Grounds Two and Three
"First, the purpose of the balancing exercise in section 104(7) is to establish whether an exception should be made to the requirement in section 104(3) that an application for development consent must be decided "in accordance with any relevant national policy statement". The exercise involves a straightforward balance, setting "adverse impact" against "benefits". It is not expressed as excluding considerations arising from national policy itself. It does not restrain the Secretary of State from bringing into account, and giving due weight to, the need for a particular type of infrastructure as recognised in a national policy statement, and setting it against any harm the development would cause (see the judgment of Sales L.J. in Thames Blue Green Economy Ltd., at paragraph 16)."
Ground Four
"the question for the court is, did the Secretary of State ask himself the right question and take reasonable steps to acquaint himself with the relevant information to enable him to answer it correctly?"
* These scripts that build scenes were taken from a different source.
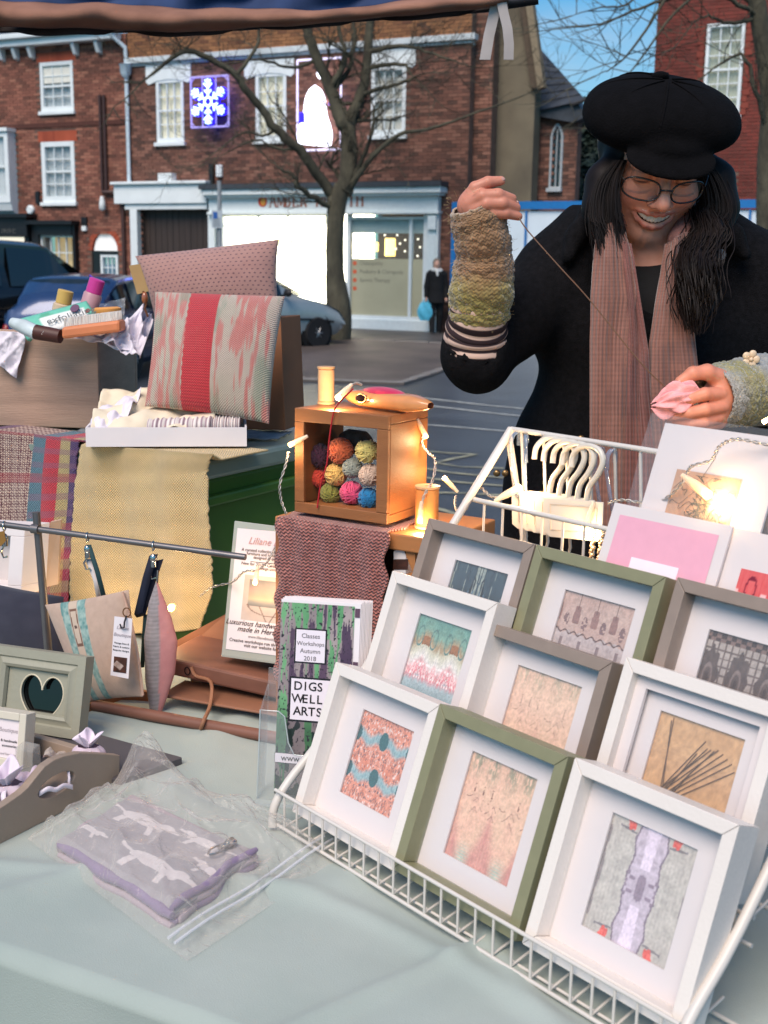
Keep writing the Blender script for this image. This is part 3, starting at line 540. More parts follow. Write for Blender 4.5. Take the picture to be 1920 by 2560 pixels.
s, z = fs(975, 640, -.8); one('pendant_lamp', lampm, hm, 'lathe', fp3(s, z, -.8), [(.12, 0), (.12, .40)], n=14, smo=40)
s, z = fs(940, 628, -.8); one('pendant_lamp', lampm, hm, 'lathe', fp3(s, z, -.8), [(.05, 0), (.055, .2)], n=10, smo=40)
fl = M('fairy light white', (255, 250, 235), emit=(255, 246, 225), es=2.2, var=0)
for x, y in ((905, 594), (920, 600), (935, 590), (962, 588), (993, 588), (1000, 609), (1013, 600), (1045, 598), (1050, 618), (915, 618), (1012, 628), (1044, 640), (990, 622)):
    s, z = fs(x, y, -.5); one('star_light', fl, hm, 'ball', fp3(s, z, -.5), .022, 6, 4)
om = M('orange dot', (214, 96, 62), rough=.5, var=0); txm = M('etched grey letters', (112, 112, 100), rough=.6, var=0)
for y, t in ((658, 'Osteopathy'), (679, 'Podiatry & Chiropody'), (700, 'Sports Therapy'), (721, '')):
    s, z = fs(887, y); q = MB(); q.lathe(fp3(s, z, -.003), [(.05, 0), (.05, .004)], axis=FN, n=14); q.build('bullet_dot', om, door_f)
    if t: s, z = fs(899, y+4); text('lettering', t, .125, fp3(s, z, -.003), FE, (0, 0, 1), txm, door_f)
s, z = fs(552, 428); q = MB(); fbox(q, s-.08, s+.08, z-.14, z+.14, .014, .1); q.build('alarm_box', white_m, hm, bev=.02); s, z = fs(532, 434); q = MB(); fbox(q, s-.06, s+.06, z-.22, z+.22, .014, .09); q.build('cable_box', black_m, hm)
# ---- christmas light frames fixed to the wall
def lightbox(name, label, x0, y0, x1, y1):
    r = frect(x0, y0, x1, y1); t = thing(name, label, 'light decoration', fp3((r[0]+r[1])/2, r[2], .3)); m = MB(); w_ = .022
    for a, b in (((r[0], r[2]), (r[1], r[2])), ((r[1], r[2]), (r[1], r[3])), ((r[1], r[3]), (r[0], r[3])), ((r[0], r[3]), (r[0], r[2]))): m.tube([fp3(*a, .3), fp3(*b, .3)], w_, 6)
    return t, r, m
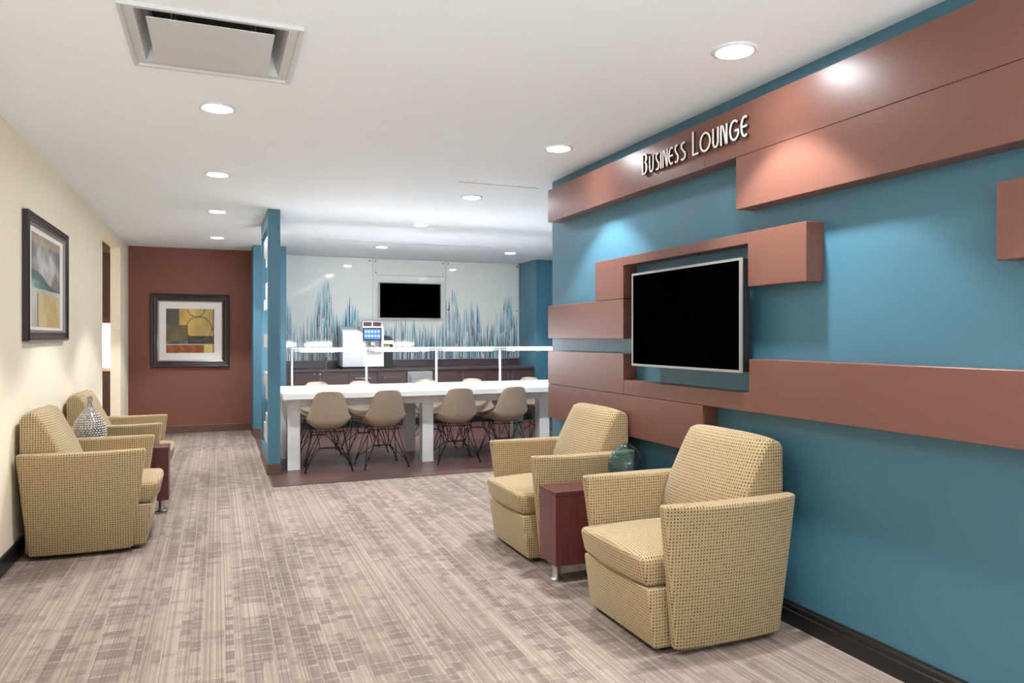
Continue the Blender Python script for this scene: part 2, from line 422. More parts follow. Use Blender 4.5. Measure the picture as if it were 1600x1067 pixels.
def stroke(bm, pts, w, x0, x1, conv):
    P = [Vector((a, b)) for a, b in pts]; Lf, Rt = [], []
    for i, p in enumerate(P):
        d0 = (P[i] - P[i - 1]).normalized() if i else (P[1] - P[0]).normalized()
        d1 = (P[i + 1] - P[i]).normalized() if i < len(P) - 1 else d0
        d = (d0 + d1).normalized(); n = Vector((-d.y, d.x)); k = 1 / max(0.5, n.dot(Vector((-d0.y, d0.x))))
        Lf.append(p + n * w * k); Rt.append(p - n * w * k)
    def col(p): 
        y, z = conv(p); return (bm.verts.new((x0, y, z)), bm.verts.new((x1, y, z)))
    a = [col(p) for p in Lf]; b = [col(p) for p in Rt]
    for i in range(len(P) - 1):
        bm.faces.new((a[i][0], b[i][0], b[i + 1][0], a[i + 1][0])); bm.faces.new((a[i][1], a[i + 1][1], b[i + 1][1], b[i][1]))
        bm.faces.new((a[i][0], a[i + 1][0], a[i + 1][1], a[i][1])); bm.faces.new((b[i][0], b[i][1], b[i + 1][1], b[i + 1][0]))
    for i in (0, -1): bm.faces.new((a[i][0], a[i][1], b[i][1], b[i][0]))
LET = [('B', 3.59, 3.526, 2.313), ('U', 3.515, 3.464, 2.284), ('S', 3.455, 3.407, 2.284), ('I', 3.405, 3.386, 2.284), ('N', 3.383, 3.327, 2.284),
       ('E', 3.327, 3.274, 2.284), ('S', 3.274, 3.227, 2.284), ('S', 3.221, 3.163, 2.284), ('L', 3.116, 3.057, 2.315), ('O', 3.053, 2.958, 2.287),
       ('U', 2.951, 2.897, 2.287), ('N', 2.891, 2.832, 2.287), ('G', 2.825, 2.75, 2.287), ('E', 2.744, 2.689, 2.287)]
for ch, ya, yb, zt in LET:
    bm = bmesh.new(); wid = ya - yb; zb = 2.19
    hw = 0.0045
    for st in G[ch]:
        pts = [(hw + a * (wid - 2 * hw) , hw * 0 + b * (zt - zb)) for a, b in st]
        stroke(bm, pts, hw, -0.021, -0.0175, lambda p: (ya - p[0], zb + p[1]))
    lo_ = obj('letter', bm, M['letter'], sign)
    bm = bmesh.new()
    for st in G[ch]:
        stroke(bm, [(hw + a * (wid - 2 * hw), b * (zt - zb)) for a, b in st], hw * 0.97, -0.0174, -0.006, lambda p: (ya - p[0], zb + p[1]))
    obj('letter_return', bm, M['black'], lo_)
for ch, ya, yb, zt in LET:
    bm = bmesh.new()
    cyl(bm, (-0.007, (ya + yb) / 2 if ch in 'I' else ya - 0.008, 2.22), (0, (ya + yb) / 2 if ch in 'I' else ya - 0.008, 2.22), 0.002, n=8)
    obj('mounting_pin', bm, M['brushed'], sign)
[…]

"The general principles on the Tameside duty were summarised by Haddon-Cave J in R (Plantagenet Alliance Ltd) v Secretary of State for Justice [2014] EWHC 1662 (Admin) at paras. 99-100. In that passage, having referred to the speech of Lord Diplock in Tameside , Haddon-Cave J summarised the relevant principles which are to be derived from authorities since Tameside itself as follows. First, the obligation on the decision-maker is only to take such steps to inform himself as are reasonable. Secondly, subject to a Wednesbury challenge, it is for the public body and not the court to decide upon the manner and intensity of enquiry to be undertaken: see R (Khatun) v Newham LBC [2004] EWCA Civ 55, [2005] QB 37 , at para. 35 (Laws LJ). Thirdly, the court should not intervene merely because it considers that further enquiries would have been sensible or desirable. It should intervene only if no reasonable authority could have been satisfied on the basis of the enquiries made that it possessed the information necessary for its decision. Fourthly, the court should establish what material was before the authority and should only strike down a decision not to make further enquiries if no reasonable authority possessed of that material could suppose that the enquiries they had made were sufficient. Fifthly, the principle that the decision-maker must call his own attention to considerations relevant to his decision, a duty which in practice may require him to consult outside bodies with a particular knowledge or involvement in the case, does not spring from a duty of procedural fairness to the applicant but rather from the Secretary of State's duty so to inform himself as to arrive at a rational conclusion. Sixthly, the wider the discretion conferred on the Secretary of State, the more important it must be that he has all the relevant material to enable him properly to exercise it."
Ground Five
"Procedure after completion of examination
19. …
(3) If after the completion of the Examining authority's examination, the decision-maker—
(a) differs from the Examining authority on any matter of fact mentioned in, or appearing to the decision-maker to be material to, a conclusion reached by the Examining authority; or
(b) takes into consideration any new evidence or new matter of fact, and is for that reason disposed to disagree with a recommendation made by the Examining authority, the decision-maker shall not come to a decision which is at variance with that recommendation without—
(i) notifying all interested parties of the decision-maker's disagreement and the reasons for it; and
(ii) giving them an opportunity of making representations in writing to the decision-maker in respect of any new evidence or new matter of fact."
Ground Six
"The reasons for a decision must be intelligible and they must be adequate. They must enable the reader to understand why the matter was decided as it was and what conclusions were reached on the "principal important controversial issues", disclosing how any issue of law or fact was resolved. Reasons can be briefly stated, the degree of particularity required depending entirely on the nature of the issues falling for decision. The reasoning must not give rise to a substantial doubt as to whether the decision-maker erred in law, for example by misunderstanding some relevant policy or some other important matter or by failing to reach a rational decision on relevant grounds. But such adverse inference will not readily be drawn. The reasons need refer only to the main issues in the dispute, not to every material consideration. They should enable disappointed developers to assess their prospects of obtaining some alternative development permission, or, as the case may be, their unsuccessful opponents to understand how the policy or approach underlying the grant of permission may impact upon future such applications. Decision letters must be read in a straightforward manner, recognising that they are addressed to parties well aware of the issues involved and the arguments advanced. A reasons challenge will only succeed if the party aggrieved can satisfy the court that he has genuinely been substantially prejudiced by the failure to provide an adequately reasoned decision."